Eski milletvekili - Çevreci-Sinema Sanatçısı Ediz HUN:

EKOSİSTEMLE oynamanın tehlikeli sonuçları olabileceğini söyleyebilirim. Bu ekosistem milyonlarca senede oluşmuş bir sistemdir. Projeyi okuduktan sonra açıklama yapmak daha doğru olacaktır. Böyle projeler için bilimsel yaklaşımlara rağbet edilmesi gerektiği görüşündeyim. Ekosistemi yaralayacak, milyonlarca senede oluşmuş bir dengeyi insan eliyle değiştirmeye çalışmak dönüşü olmayan sonuçlar ortaya çıkarabilir.

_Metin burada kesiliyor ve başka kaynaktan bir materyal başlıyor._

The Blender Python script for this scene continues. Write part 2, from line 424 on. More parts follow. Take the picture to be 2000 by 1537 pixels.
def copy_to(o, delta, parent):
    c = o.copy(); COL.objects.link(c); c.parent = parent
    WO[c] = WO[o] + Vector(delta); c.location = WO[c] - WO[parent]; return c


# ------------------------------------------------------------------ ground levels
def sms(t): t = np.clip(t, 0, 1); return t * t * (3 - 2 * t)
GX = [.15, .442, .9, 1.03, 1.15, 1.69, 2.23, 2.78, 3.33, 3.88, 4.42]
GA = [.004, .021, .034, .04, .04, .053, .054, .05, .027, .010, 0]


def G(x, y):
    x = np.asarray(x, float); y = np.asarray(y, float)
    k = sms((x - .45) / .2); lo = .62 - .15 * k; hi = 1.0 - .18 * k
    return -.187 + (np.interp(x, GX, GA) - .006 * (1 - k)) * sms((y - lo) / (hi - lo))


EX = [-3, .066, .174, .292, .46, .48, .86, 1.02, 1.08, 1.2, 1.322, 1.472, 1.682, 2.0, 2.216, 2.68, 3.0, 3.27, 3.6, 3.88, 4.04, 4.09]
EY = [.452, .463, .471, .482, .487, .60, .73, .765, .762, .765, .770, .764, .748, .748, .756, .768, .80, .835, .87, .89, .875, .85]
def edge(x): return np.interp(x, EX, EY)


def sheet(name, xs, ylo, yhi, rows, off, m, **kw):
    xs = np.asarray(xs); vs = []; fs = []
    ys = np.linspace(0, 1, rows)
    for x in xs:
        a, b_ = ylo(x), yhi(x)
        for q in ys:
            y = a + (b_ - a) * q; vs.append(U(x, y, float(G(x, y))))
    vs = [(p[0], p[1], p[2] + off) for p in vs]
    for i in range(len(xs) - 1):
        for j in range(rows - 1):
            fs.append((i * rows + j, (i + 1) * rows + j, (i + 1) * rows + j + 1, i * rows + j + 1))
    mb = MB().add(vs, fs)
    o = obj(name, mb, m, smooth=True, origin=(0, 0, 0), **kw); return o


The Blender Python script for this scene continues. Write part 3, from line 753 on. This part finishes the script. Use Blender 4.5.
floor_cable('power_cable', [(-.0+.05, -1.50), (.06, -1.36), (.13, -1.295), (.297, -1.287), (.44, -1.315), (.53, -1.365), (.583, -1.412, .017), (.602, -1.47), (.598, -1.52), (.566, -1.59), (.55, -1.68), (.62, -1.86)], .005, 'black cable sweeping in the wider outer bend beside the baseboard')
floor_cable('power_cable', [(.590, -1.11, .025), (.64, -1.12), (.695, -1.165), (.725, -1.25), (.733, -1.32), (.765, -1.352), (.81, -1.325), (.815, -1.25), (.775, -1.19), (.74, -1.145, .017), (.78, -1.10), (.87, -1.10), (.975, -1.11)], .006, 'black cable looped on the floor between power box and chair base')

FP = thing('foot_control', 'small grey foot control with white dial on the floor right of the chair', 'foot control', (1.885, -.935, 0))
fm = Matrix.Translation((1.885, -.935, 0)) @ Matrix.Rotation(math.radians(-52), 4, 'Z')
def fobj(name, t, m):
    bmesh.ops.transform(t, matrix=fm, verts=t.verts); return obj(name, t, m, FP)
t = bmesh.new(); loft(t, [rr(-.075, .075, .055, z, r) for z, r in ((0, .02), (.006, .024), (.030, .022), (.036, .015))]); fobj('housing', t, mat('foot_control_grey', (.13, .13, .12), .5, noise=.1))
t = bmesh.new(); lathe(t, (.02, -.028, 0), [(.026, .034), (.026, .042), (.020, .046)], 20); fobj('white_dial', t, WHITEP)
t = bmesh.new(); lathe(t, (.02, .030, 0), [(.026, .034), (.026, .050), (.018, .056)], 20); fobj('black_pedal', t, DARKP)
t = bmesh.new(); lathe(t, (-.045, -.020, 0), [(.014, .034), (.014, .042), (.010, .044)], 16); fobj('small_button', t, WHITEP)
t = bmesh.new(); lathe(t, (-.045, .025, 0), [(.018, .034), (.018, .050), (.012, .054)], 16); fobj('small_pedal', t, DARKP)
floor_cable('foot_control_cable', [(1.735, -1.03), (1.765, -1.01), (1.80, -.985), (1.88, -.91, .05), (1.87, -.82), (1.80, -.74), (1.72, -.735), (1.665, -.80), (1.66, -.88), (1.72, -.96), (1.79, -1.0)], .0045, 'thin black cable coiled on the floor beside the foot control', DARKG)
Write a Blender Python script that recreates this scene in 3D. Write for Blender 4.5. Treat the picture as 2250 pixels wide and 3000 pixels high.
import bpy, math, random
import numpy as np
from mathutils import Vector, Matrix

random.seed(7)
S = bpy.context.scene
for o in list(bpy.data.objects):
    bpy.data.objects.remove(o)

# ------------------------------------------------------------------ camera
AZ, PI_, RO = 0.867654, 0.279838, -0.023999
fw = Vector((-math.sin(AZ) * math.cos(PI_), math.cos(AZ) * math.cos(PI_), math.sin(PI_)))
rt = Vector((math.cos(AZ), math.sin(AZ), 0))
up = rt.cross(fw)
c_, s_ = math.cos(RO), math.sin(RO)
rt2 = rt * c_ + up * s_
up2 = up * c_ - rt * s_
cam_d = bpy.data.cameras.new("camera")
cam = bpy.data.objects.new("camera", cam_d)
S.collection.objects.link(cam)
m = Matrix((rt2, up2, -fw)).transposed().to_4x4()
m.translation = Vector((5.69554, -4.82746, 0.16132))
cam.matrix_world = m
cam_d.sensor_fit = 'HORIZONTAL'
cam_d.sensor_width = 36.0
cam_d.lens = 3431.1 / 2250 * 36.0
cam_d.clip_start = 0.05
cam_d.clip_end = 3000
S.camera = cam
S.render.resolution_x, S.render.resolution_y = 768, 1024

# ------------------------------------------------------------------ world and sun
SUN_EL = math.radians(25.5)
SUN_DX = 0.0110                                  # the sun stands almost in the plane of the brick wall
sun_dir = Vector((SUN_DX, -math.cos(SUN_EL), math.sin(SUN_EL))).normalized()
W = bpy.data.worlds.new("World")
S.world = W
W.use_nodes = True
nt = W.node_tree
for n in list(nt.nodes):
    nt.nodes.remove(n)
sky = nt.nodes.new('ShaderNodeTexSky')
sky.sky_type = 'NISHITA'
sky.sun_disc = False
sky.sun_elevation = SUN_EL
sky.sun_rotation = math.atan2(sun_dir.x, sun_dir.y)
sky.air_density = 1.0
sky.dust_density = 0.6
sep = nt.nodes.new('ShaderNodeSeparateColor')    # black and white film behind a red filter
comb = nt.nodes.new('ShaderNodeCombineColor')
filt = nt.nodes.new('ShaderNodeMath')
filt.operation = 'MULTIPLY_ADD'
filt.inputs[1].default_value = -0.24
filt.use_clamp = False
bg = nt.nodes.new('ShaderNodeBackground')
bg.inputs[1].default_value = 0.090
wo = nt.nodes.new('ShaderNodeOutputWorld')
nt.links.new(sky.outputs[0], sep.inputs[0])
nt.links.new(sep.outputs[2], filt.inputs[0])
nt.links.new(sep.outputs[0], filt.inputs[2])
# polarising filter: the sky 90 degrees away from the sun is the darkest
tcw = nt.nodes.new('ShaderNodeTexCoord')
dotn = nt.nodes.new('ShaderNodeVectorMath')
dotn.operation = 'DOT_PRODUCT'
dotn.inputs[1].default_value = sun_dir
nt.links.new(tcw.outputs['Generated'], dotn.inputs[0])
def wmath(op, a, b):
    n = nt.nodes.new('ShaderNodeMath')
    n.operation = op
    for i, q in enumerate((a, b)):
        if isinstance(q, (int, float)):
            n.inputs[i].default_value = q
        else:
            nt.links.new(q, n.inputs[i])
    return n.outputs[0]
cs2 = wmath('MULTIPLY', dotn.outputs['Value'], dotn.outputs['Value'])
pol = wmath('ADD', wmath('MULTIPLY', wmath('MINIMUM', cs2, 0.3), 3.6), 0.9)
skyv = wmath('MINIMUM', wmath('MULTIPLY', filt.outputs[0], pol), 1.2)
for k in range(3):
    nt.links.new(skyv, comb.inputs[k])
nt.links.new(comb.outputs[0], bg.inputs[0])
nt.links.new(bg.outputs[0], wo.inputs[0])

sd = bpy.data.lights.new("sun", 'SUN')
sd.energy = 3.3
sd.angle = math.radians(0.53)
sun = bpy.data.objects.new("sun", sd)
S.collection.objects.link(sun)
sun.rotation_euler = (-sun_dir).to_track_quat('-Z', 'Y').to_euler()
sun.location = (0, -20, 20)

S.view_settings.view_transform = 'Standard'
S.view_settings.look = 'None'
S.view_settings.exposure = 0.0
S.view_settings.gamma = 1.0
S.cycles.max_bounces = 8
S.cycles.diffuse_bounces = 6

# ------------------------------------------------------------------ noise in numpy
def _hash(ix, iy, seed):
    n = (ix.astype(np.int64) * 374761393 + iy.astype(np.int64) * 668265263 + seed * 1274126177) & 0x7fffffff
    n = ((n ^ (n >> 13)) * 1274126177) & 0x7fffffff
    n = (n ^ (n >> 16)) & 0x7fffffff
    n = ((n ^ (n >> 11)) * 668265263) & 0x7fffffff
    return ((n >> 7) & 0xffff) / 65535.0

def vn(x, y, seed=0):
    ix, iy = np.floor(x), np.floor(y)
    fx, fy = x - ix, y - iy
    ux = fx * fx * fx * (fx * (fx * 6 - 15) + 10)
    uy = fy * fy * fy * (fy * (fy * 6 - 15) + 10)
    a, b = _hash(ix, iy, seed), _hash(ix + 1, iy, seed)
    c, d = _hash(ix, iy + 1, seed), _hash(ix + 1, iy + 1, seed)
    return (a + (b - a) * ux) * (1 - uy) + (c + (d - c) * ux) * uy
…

'Teknik ve mali açıdan mümkün değil'

İSKİ Genel Müdürlüğü:

2007-2008 yılında İstanbul'da yaşanan kuraklık nedeniyle su kaynağı arayışına girdiğimiz için biz orada da bir araştırma yaptık. O araştırmada gördük ki oraya, suyu en az 80 metre yükseğe taşıyacak kuvvetli bir pompa istasyonu kurmamız gerektiğini belirledik. Orası, bir kaynaktan beslenmeyen, yağmur sularının biriktiği için suyun kendini yenileme olanağı da yok ve zeminin özelliklerini taşıyor. Dolayısıyla dipten aldığımız numunelerle, yüzeyden aldığımız su arasında kalite farkı var. O dönemde yaklaşık 15 milyon metreküp su belirlemiştik ve o suyun belki 8 milyon küpü kullanılabilir durumdaydı. Dip çökertisi var, zemini balçık. Yaptığımız araştırma, maliyet açısından da suyu o dönemde taşınabilir görmedik. Oraya pompa kurulması bir süreç, enerji hattının getirilmesi bir süreç, göletlerle Terkos Gölü arasındaki arazilerin kimi Orman Müdürlüğünün, kimi Milli Emlakın arazisi. Çok uzun bir süreç de gerekiyordu. Fizibilitesinin olabilirliği yoktu. Arıtılamayacak su yoktur. Terkos'taki ham su kalitesiyle o göletlerdeki ham suyu kalitesi aynı değil. Kirlilik yükü daha fazla olduğu için İstanbul'daki mevcut içme suyunu arıttığımız proseslere de uymuyordu. Aratma tesislerini kullanmak mümkün olmadığı için de teknik olarak da mümkün olmadı.

'Fizibilite çalışması yapıldıktan sonra karar verilir'

Dokuz Eylül Üniversitesi Mühendislik Fakültesi Çevre Mühendisliği Bölüm Başkanı Prof. Dr. Necdet ALPASLAN:

SUYUN bir yerden başka bir yere taşınması için enerji gerekiyor. Su bir yerden bir yere borularla getirilir. Oradaki su miktarına, kapasitesine bakılır, birim alandan geçen su miktarı hesaplanır ve belli bir hesap hız kabul edilir. Buna göre boru çapları belirlenir. Ondan sonra borular döşenir. Eğim kurtarmayan yerlere pompa merkezleri konur. Bu bir mühendislik projesidir. Proje olmadan suyun maliyeti ne olur, söylemek mümkün değil. Bu projenin fizibilitesi için 1-2 ay çalışılması gerekir. Fizibilite çalışması yapıldıktan sonra değer mi değmez mi kararı verilir.